Another blog by Kelli, this one looking at the attraction of uncolored prints...
When it comes right down to it, there’s nothing more classic than an image in black and white. There’s a good reason that women return to the “little black dress” every season, and that black-and-white photography survives as a fine art form. Color is great, but it’s hard to beat the elegant simplicity that you get without it.
When decorating with prints, many people move automatically toward brightly-hued botanical prints or vibrant genre lithographs. Black-and-white prints often escape notice, so today, we’re pulling them to the front of the line.

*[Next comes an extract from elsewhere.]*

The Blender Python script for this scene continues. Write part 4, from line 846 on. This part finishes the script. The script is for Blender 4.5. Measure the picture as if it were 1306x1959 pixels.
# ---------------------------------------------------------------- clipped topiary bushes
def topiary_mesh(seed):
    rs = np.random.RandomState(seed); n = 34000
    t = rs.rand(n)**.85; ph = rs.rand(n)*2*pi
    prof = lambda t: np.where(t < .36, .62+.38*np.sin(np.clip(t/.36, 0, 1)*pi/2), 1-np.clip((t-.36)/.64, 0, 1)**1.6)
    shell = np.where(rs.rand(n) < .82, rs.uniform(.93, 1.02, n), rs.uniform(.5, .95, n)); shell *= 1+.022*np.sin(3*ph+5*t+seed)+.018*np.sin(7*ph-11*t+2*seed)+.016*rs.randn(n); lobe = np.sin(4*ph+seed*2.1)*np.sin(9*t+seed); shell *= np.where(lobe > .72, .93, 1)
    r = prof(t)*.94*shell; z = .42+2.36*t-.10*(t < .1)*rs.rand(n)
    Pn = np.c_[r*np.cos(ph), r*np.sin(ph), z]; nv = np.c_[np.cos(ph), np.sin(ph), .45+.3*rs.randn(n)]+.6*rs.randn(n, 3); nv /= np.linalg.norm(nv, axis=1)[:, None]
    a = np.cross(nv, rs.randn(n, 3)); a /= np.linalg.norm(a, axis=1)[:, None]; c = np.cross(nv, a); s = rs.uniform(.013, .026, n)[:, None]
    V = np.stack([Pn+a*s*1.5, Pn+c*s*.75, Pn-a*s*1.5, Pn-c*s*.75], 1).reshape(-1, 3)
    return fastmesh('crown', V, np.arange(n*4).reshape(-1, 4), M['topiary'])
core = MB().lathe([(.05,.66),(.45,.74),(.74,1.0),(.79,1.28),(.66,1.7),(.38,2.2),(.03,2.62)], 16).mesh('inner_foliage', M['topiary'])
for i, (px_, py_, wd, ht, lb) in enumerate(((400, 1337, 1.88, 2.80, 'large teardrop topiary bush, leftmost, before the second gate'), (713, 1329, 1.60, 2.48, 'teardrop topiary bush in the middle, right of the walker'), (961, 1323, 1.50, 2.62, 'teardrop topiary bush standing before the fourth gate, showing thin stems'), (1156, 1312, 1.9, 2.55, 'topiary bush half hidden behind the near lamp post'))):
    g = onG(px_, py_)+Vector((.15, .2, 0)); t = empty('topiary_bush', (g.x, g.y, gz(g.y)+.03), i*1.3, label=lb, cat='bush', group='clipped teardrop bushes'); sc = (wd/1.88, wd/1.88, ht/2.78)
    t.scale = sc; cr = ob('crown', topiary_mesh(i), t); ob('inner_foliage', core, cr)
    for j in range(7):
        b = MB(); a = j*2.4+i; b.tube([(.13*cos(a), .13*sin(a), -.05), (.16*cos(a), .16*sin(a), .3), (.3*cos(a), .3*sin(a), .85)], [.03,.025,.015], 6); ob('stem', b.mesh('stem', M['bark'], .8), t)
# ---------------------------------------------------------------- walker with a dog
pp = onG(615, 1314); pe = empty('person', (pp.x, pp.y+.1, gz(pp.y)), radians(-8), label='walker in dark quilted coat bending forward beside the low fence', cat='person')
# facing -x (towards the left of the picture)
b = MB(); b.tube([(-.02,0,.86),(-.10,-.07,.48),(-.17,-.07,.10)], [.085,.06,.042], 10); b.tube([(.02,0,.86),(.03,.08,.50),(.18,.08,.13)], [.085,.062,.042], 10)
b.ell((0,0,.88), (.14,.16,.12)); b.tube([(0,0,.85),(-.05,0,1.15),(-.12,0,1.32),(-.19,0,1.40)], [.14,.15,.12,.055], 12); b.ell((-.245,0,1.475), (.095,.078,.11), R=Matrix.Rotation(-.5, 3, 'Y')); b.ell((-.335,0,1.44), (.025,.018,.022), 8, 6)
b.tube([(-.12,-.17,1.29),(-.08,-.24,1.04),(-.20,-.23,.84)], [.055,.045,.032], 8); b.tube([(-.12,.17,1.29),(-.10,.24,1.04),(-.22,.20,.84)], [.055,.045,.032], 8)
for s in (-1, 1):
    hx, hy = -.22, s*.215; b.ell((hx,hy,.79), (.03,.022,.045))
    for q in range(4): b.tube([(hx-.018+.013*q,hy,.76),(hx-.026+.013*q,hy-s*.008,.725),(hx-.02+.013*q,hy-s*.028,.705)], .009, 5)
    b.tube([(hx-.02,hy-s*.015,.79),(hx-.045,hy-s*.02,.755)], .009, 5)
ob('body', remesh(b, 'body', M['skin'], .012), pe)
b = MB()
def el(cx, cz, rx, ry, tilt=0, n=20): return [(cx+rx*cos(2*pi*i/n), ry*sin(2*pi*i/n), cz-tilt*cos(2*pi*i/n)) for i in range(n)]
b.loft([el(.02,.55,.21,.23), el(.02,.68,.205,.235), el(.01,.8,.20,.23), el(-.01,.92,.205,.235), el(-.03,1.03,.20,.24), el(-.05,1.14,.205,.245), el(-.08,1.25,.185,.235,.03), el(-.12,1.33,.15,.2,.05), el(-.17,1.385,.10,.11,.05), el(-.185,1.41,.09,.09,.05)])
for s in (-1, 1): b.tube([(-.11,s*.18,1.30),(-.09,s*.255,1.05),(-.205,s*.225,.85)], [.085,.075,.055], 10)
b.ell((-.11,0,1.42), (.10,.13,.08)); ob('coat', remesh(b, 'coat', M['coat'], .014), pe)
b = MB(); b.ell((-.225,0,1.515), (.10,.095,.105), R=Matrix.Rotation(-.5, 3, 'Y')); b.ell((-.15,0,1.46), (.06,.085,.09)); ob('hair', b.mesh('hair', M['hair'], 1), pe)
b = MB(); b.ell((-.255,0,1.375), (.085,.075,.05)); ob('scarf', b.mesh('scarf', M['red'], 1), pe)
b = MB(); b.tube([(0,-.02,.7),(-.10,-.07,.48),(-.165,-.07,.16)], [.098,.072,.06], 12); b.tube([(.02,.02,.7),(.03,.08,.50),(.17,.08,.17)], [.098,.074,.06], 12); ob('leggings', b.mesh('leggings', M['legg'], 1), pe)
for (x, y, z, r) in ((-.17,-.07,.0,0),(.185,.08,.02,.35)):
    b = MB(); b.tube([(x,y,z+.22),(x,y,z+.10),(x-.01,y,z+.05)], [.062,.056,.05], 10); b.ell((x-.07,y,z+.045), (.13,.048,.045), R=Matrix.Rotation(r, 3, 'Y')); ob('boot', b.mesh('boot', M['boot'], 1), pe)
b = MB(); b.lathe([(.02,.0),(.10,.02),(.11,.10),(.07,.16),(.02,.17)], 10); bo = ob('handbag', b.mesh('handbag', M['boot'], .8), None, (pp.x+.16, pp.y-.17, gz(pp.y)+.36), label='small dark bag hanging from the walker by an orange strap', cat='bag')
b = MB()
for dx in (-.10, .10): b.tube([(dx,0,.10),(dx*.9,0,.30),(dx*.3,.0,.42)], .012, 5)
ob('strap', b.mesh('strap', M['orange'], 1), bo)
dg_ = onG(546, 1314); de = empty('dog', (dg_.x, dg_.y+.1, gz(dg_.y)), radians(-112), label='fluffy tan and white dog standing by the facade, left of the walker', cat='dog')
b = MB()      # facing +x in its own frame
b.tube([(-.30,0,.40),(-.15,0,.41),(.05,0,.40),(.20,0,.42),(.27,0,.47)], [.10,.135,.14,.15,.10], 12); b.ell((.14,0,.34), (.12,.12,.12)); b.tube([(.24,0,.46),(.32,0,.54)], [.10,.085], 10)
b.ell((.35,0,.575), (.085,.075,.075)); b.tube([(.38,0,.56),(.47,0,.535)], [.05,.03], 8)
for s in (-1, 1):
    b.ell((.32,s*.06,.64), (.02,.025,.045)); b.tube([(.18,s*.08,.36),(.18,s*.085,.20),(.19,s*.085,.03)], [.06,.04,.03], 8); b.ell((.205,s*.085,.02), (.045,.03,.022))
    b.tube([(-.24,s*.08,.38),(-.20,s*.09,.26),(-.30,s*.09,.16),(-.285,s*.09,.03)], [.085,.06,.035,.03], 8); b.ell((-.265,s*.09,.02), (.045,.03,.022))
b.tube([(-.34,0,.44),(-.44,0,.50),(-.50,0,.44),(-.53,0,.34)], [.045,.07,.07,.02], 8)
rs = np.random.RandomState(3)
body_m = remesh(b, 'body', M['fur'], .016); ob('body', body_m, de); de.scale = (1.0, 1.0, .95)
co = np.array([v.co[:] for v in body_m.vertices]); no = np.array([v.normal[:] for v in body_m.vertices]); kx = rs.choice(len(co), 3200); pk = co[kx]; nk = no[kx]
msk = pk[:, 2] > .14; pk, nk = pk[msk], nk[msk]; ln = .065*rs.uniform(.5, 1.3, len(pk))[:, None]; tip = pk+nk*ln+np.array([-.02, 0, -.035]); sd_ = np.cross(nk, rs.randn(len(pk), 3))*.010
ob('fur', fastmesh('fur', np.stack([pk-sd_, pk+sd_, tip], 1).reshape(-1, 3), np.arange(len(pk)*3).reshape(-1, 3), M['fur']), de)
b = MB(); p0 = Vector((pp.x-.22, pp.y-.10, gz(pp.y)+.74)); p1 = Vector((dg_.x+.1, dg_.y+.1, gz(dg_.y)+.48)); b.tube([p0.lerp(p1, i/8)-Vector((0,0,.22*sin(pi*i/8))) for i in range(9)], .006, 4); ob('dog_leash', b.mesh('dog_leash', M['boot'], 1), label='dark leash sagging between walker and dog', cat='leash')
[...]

For anyone interested in design, the black-and-white image offers a chance to appreciate the subject matter in a pure and distilled form. Architectural engravings, for example, showcase the essence of buildings: their elevations appear crisply laid out on clean paper, and details sing. On Domenico de Rossi’s eighteenth century engravings of buildings in Rome, for example, Baroque structures stand boldly and timelessly against a plain background. For lovers of good typography, Rossi’s prints are a bonanza: bold black Roman letters mix with beautifully flourished italics to form clear, lovely titles.
Black and white was also a prime combination for clear communication of information. In Asa Smith’s astronomy textbook pages, maps of the heavens are presented as white stars on a black background. Stars pop and constellations sing on a solid black sky, labeled in white block capitals. Hung in a group of four, the details on these prints form a bold, nearly abstract pattern against the wall.

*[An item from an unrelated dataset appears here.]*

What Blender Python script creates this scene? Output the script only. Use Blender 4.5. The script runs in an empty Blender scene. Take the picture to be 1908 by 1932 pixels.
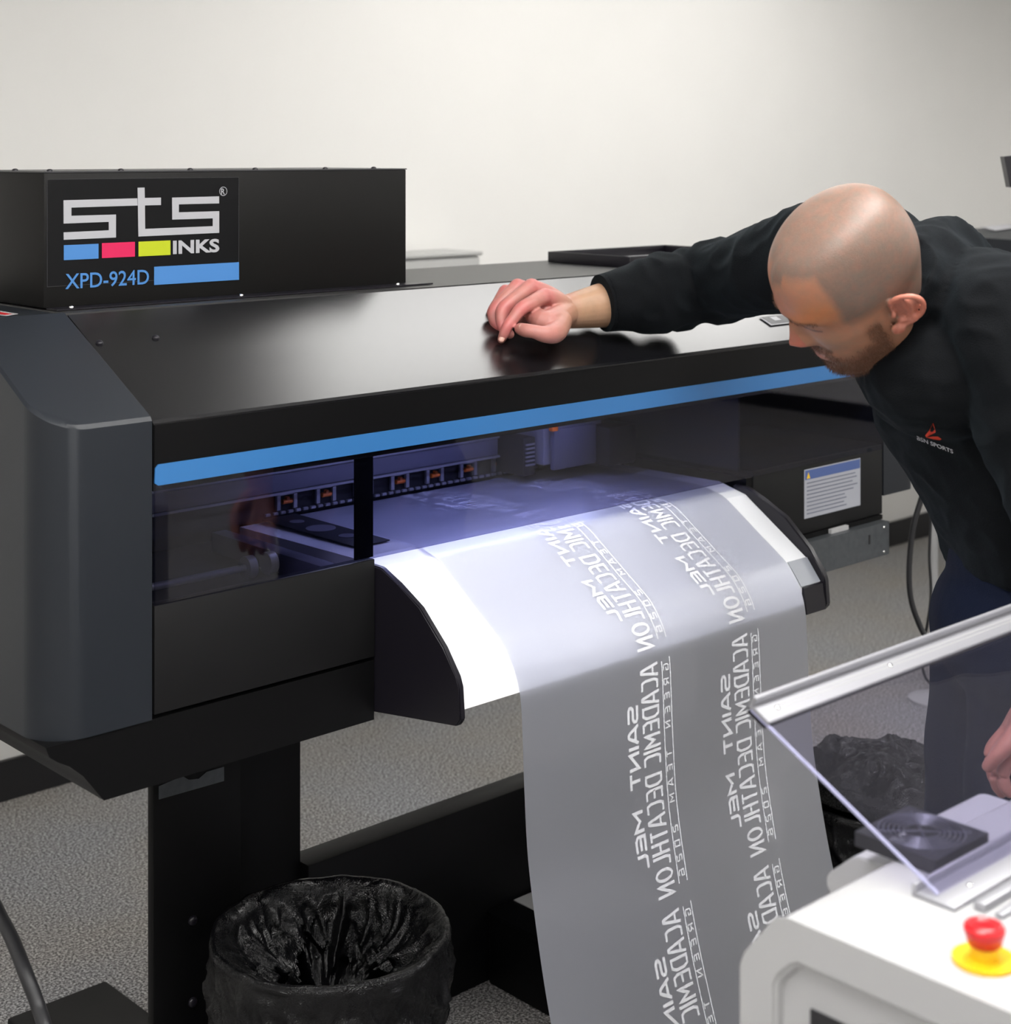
import bpy, bmesh, math, random
from mathutils import Vector, Matrix, noise
import numpy as np
random.seed(7)
C = bpy.context.scene.collection
PI = math.pi
# ------------------------------------------------------------------ camera
FOC = 3076.0; HX, HY = 954.0, 280.0; EYE = 1.6
FW = Vector((0.6800, 0.7332, 0)); RT = Vector((0.7332, -0.6800, 0))
cam = bpy.data.cameras.new('camera'); camo = bpy.data.objects.new('camera', cam); C.objects.link(camo)
camo.location = (0, 0, EYE)
camo.rotation_euler = (PI/2, 0, math.atan2(FW.y, FW.x) - PI/2)
cam.sensor_fit = 'HORIZONTAL'; cam.sensor_width = 36
cam.lens = 36*FOC/1908
cam.shift_x = 0.0
cam.shift_y = -(966-HY)/1932      # horizon sits at y=280 (vertical-shift view)
cam.clip_start = 0.05; cam.clip_end = 60
cam.dof.use_dof = True; cam.dof.focus_distance = 2.62; cam.dof.aperture_fstop = 5.6
bpy.context.scene.camera = camo
sc = bpy.context.scene
sc.view_settings.view_transform = 'Standard'; sc.view_settings.look = 'None'
sc.view_settings.gamma = 1; sc.view_settings.use_curve_mapping = False
sc.view_settings.exposure = 0.25
# ------------------------------------------------------------------ world
w = bpy.data.worlds.new('world'); sc.world = w; w.use_nodes = True
w.node_tree.nodes['Background'].inputs[0].default_value = (0.9, 0.95, 1, 1)
w.node_tree.nodes['Background'].inputs[1].default_value = 0.25

def at(u, v, X=None, Y=None, Z=None, D=None):
    """point of the real plane X/Y/Z = const (or depth D) seen at photo pixel (u, v)"""
    a = (u-HX)/FOC; b = -(v-HY)/FOC
    d = FW + RT*a; d = Vector((d.x, d.y, b))
    if X is not None: t = X/d.x
    elif Y is not None: t = Y/d.y
    elif Z is not None: t = (Z-EYE)/d.z
    else: t = D
    return Vector((0, 0, EYE)) + d*t
def cz(lat, dep, z):            # (sideways, away, height) -> world, handy for the person
    p = FW*dep + RT*lat
    return Vector((p.x, p.y, z))
# ------------------------------------------------------------------ materials
def mat(name, col, rough=0.5, metal=0.0, spec=0.5, nscale=0, namp=0.0, bump=0.0, bscale=200, coat=0, emit=None, estr=0, aniso=None, sss=0):
    m = bpy.data.materials.new(name); m.use_nodes = True
    nt = m.node_tree; N = nt.nodes; Lk = nt.links; b = N['Principled BSDF']
    c4 = (*col, 1)
    b.inputs['Base Color'].default_value = c4
    b.inputs['Roughness'].default_value = rough
    b.inputs['Metallic'].default_value = metal
    b.inputs['Specular IOR Level'].default_value = spec
    if coat: b.inputs['Coat Weight'].default_value = coat; b.inputs['Coat Roughness'].default_value = 0.08
    if sss:
        b.inputs['Subsurface Weight'].default_value = sss; b.inputs['Subsurface Radius'].default_value = (0.01, 0.004, 0.002); b.inputs['Subsurface Scale'].default_value = 1
    if emit: b.inputs['Emission Color'].default_value = (*emit, 1); b.inputs['Emission Strength'].default_value = estr
    tc = N.new('ShaderNodeTexCoord')
    if namp:
        n = N.new('ShaderNodeTexNoise'); n.inputs['Scale'].default_value = nscale; n.inputs['Detail'].default_value = 5
        Lk.new(tc.outputs['Object'], n.inputs['Vector'])
        r = N.new('ShaderNodeValToRGB')
        r.color_ramp.elements[0].position = 0.3; r.color_ramp.elements[1].position = 0.7
        r.color_ramp.elements[0].color = tuple(max(0, x*(1-namp)) for x in col)+(1,)
        r.color_ramp.elements[1].color = tuple(min(1, x*(1+namp)) for x in col)+(1,)
        Lk.new(n.outputs['Fac'], r.inputs['Fac']); Lk.new(r.outputs['Color'], b.inputs['Base Color'])
    if bump:
        n2 = N.new('ShaderNodeTexNoise'); n2.inputs['Scale'].default_value = bscale; n2.inputs['Detail'].default_value = 3
        Lk.new(tc.outputs['Object'], n2.inputs['Vector'])
        bp = N.new('ShaderNodeBump'); bp.inputs['Strength'].default_value = bump; bp.inputs['Distance'].default_value = 0.002
        Lk.new(n2.outputs['Fac'], bp.inputs['Height']); Lk.new(bp.outputs['Normal'], b.inputs['Normal'])
    return m
M = {}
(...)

In one set of prints that we have here at the shop, the graphics and typography are clear as day, even if the subject matter is a little foggy. We’re not sure exactly how these prints may have been used , but we’ve wondered if, perhaps, they were some sort of presentation graphic, a sort of proto-PowerPoint. They illustrate changing statistics, mostly domestically based, such as the increased use of electrical household appliances. Their charm comes from the unusual use of pictures at different scales to communicate different numerical figures. The small number from one year is represented by a small, aproned housewife holding an electric iron; the increased number from a later year appears as a larger version of the same aproned housewife (at any size, the pattern on her apron is marvelous!). Each figure and number stand out boldly in black ink against a plain white background, accentuating their quirk and whimsy.

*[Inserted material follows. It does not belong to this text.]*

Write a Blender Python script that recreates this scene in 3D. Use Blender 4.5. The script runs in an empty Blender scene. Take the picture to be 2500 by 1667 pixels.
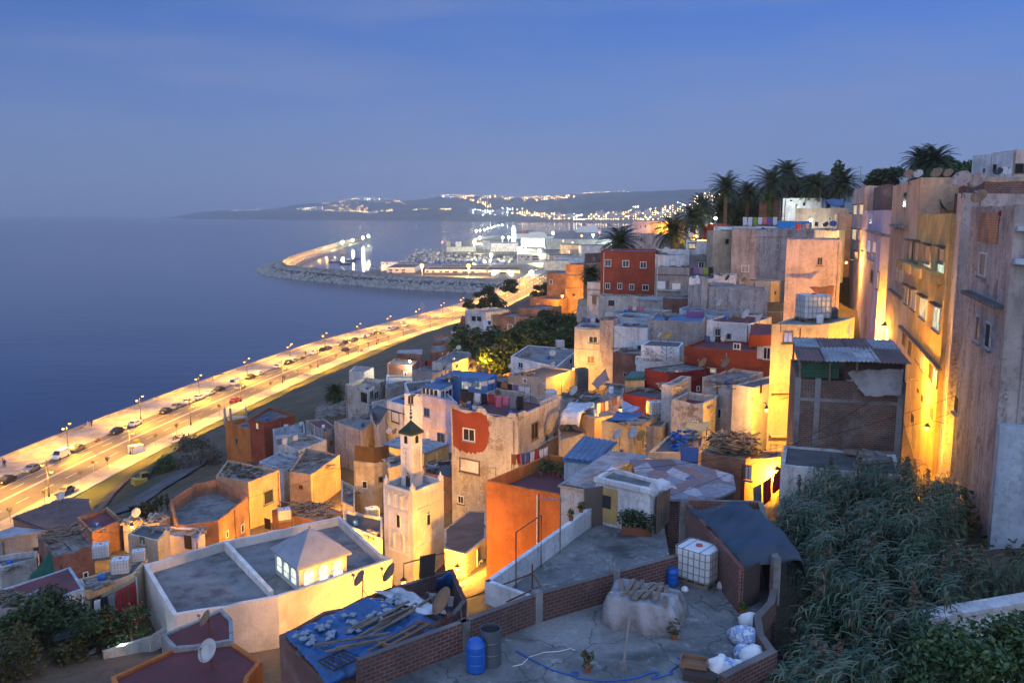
import bpy, math, random, bmesh
import numpy as np
from mathutils import Vector, Matrix
random.seed(7); rng = np.random.RandomState(7)
SC = bpy.context.scene; COL = SC.collection
# ---------------------------------------------------------------- camera model (full photo pixels 2500x1667)
FPX, HZ, CH = 2080.0, 522.0, 58.0
PIT = math.atan((833.5-HZ)/FPX); SP, CP = math.sin(PIT), math.cos(PIT)
def sl(y): return SP+(y-833.5)/FPX*CP
def PD(x, y, d):
    return Vector((d*(x-1250)/FPX, d*(CP-(y-833.5)/FPX*SP), CH-d*sl(y)))
def PZ(x, y, z): return PD(x, y, (CH-z)/sl(y))
def crop(x0, y0, s): return lambda *a: [(x0+a[i]/s, y0+a[i+1]/s) for i in range(0, len(a), 2)]
cA=crop(0,950,2.1875); cB=crop(500,950,2.1875); cC=crop(1000,950,2.1875); cD=crop(1400,1000,2.352)
cE=crop(1860,900,2.0438); cF=crop(1860,330,2.3406); cG=crop(1300,560,2.903); cH=crop(840,780,3.564)
cI=crop(640,480,2.7349); cJ=crop(400,440,3.36); cK=crop(1000,440,3.136); cL=crop(0,900,3.92)
cM=crop(450,680,3.36); cN=crop(1500,350,3.618); cP=crop(1300,560,5.806); cQ=crop(1600,560,5.806)
cR=crop(1380,800,6.532); cS=crop(1100,580,5.6); cT=crop(2050,340,4.127); cU=crop(900,520,3.92); cZ=crop(0,0,1)
# ---------------------------------------------------------------- materials
MATS = {}
def newmat(n):
    m = bpy.data.materials.new(n); m.use_nodes = True; nt = m.node_tree
    b = nt.nodes['Principled BSDF']; return m, nt, b
def nd(nt, t, **k):
    n = nt.nodes.new(t)
    for a, v in k.items():
        if a.startswith('i_'):
            key = a[2:]; key = int(key) if key.isdigit() else key.replace('_', ' ')
            n.inputs[key].default_value = v
        else: setattr(n, a, v)
    return n
def noise(nt, sc, det=4, vec=None, rough=.6):
    n = nd(nt, 'ShaderNodeTexNoise', i_Scale=sc, i_Detail=det, i_Roughness=rough)
    if vec is not None: nt.links.new(vec, n.inputs['Vector'])
    return n.outputs['Fac']
def ramp(nt, fac, *st):
    r = nd(nt, 'ShaderNodeValToRGB'); e = r.color_ramp.elements
    while len(e) < len(st): e.new(.5)
    for i, (p, c) in enumerate(st):
        e[i].position = p; e[i].color = (*c, 1) if not isinstance(c, (int, float)) else (c, c, c, 1)
    nt.links.new(fac, r.inputs[0]); return r.outputs[0]
def mix(nt, fac, a, b, mode='MIX'):
    m = nd(nt, 'ShaderNodeMix', data_type='RGBA', blend_type=mode)
    for s, v in ((0, fac), (6, a), (7, b)):
        if isinstance(v, (int, float)): m.inputs[s].default_value = v
        elif isinstance(v, tuple): m.inputs[s].default_value = (*v, 1)
        else: nt.links.new(v, m.inputs[s])
    return m.outputs[2]
def mapped(nt, vec, sc):
    m = nd(nt, 'ShaderNodeMapping'); m.inputs['Scale'].default_value = sc; nt.links.new(vec, m.inputs[0]); return m.outputs[0]
def bump(nt, b, h, st=.3, dist=.03):
    u = nd(nt, 'ShaderNodeBump', i_Strength=st, i_Distance=dist); nt.links.new(h, u.inputs['Height']); nt.links.new(u.outputs[0], b.inputs['Normal'])
def pos(nt): return nd(nt, 'ShaderNodeNewGeometry').outputs['Position']
def wallvec(nt):      # (distance along the wall, height) for any upright wall
    g = nd(nt, 'ShaderNodeNewGeometry')
    c = nd(nt, 'ShaderNodeVectorMath', operation='CROSS_PRODUCT'); c.inputs[0].default_value = (0, 0, 1); nt.links.new(g.outputs['True Normal'], c.inputs[1])
    n = nd(nt, 'ShaderNodeVectorMath', operation='NORMALIZE'); nt.links.new(c.outputs[0], n.inputs[0])
    d = nd(nt, 'ShaderNodeVectorMath', operation='DOT_PRODUCT'); nt.links.new(n.outputs[0], d.inputs[0]); nt.links.new(g.outputs['Position'], d.inputs[1])
    s = nd(nt, 'ShaderNodeSeparateXYZ'); nt.links.new(g.outputs['Position'], s.inputs[0])
    o = nd(nt, 'ShaderNodeCombineXYZ'); nt.links.new(d.outputs['Value'], o.inputs[0]); nt.links.new(s.outputs['Z'], o.inputs[1])
    return o.outputs[0]
def objrand(nt, col, amt=.18):
    o = nd(nt, 'ShaderNodeObjectInfo'); mr = nd(nt, 'ShaderNodeMapRange'); mr.inputs[3].default_value = 1-amt; mr.inputs[4].default_value = 1+amt*.6
    nt.links.new(o.outputs['Random'], mr.inputs[0])
    h = nd(nt, 'ShaderNodeHueSaturation'); nt.links.new(mr.outputs[0], h.inputs['Value']); nt.links.new(col, h.inputs['Color']); return h.outputs[0]
def plaster(name, c, dirt=.5, dc=(.09,.085,.08), chip=None):
    m, nt, b = newmat(name); p = pos(nt)
    big = noise(nt, .3, 7, p, .65); st = noise(nt, 1.0, 5, mapped(nt, p, (1.3, 1.3, .13)), .7); fine = noise(nt, 4.5, 6, p, .75)
    lo = tuple(v*.74 for v in c); hi = tuple(min(1, v*1.07) for v in c)
    col = mix(nt, ramp(nt, big, (.42, 0.), (.57, 1.)), lo, hi)
    ad = nd(nt, 'ShaderNodeMath', operation='MULTIPLY'); nt.links.new(st, ad.inputs[0]); nt.links.new(fine, ad.inputs[1])
    f = ramp(nt, ad.outputs[0], (.245, 0.), (.40, dirt))
    col = mix(nt, f, col, dc)
    col = mix(nt, ramp(nt, noise(nt, 1.0, 6, mapped(nt, p, (1.25, 1.25, .2)), .75), (.50, 0.), (.70, dirt*.62)), col, dc)
    col = mix(nt, ramp(nt, noise(nt, .75, 9, p, .74), (.55, 0.), (.62, dirt*.5)), col, tuple(v*.5+.02 for v in c))
    if chip:
        cf = ramp(nt, noise(nt, .55, 9, p, .72), (.56, 0.), (.59, 1.)); col = mix(nt, cf, col, chip)
    col = mix(nt, ramp(nt, fine, (.3, .0), (.75, .22)), col, tuple(v*.6 for v in c))
    nt.links.new(objrand(nt, col), b.inputs['Base Color']); b.inputs['Roughness'].default_value = .92
    b.inputs['Specular IOR Level'].default_value = .2
    bump(nt, b, fine, .5, .03); MATS[name] = m; return m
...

Whether you’re aiming for a touch of elegance, a pop of pattern, or a note of whimsy, black-and-white prints offer a surprising range of decorating accents.
I agree, b+w is fabulous in the way that great theater-of-the-air is superior to TV (hi def or not). I've been putting aside artwork (mostly in advertisements) that I think of as Super B+W--they're mostly German, mostly '20's, and very strong, with basically zero mid tone. Many thanks for your thoguhtful post!